Small island states have been among the world’s most outspoken voices in calling for urgent action to address the damage that climate change is inflicting on human health, human rights, and well-being at the same time as their contribution to climate change is minimal.

Saint Vincent and the Grenadines has ratified the Regional Agreement on Access to Information, Public Participation and Justice in Environmental Matters in Latin America and the Caribbean (Escazú Agreement) and needs to take concrete implementation actions to honour its commitments, Boyd said.

“The Escazú treaty should be used to guide the development of all climate- and environment-related initiatives, such as the environmental impact assessment process, ensuring that human rights are mainstreamed and the right to a clean, healthy and sustainable environment is fulfilled,” he said. 

The expert also looked into other environmental issues with potential consequences for human rights, such as pollution, biodiversity and sustainable development planning.
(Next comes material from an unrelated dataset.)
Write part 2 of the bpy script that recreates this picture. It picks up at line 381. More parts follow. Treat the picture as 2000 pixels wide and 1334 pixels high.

He was impressed by the progress being made in Saint Vincent and the Grenadines on many fronts, including clean water, solid waste management, and adapting to climate change.

“These are steps in the right direction, but it is important that additional steps are taken, particularly through implementing and enforcing environmental rules that protect human rights,” he added.

Boyd also emphasized the importance of environmental education, because understanding the ecological challenges facing society is a prerequisite to responsible citizenship. “Young people must be equipped with the knowledge, skills and opportunities to play an active role in shaping their future,” the expert said.

During his visit, Boyd met with Government officials, representatives of civil society and conducted field visits to sites including two landfills, a power plant, protected areas, and communities affected by natural disasters.

The Special Rapporteur will present a comprehensive report on the visit to the UN Human Rights Council.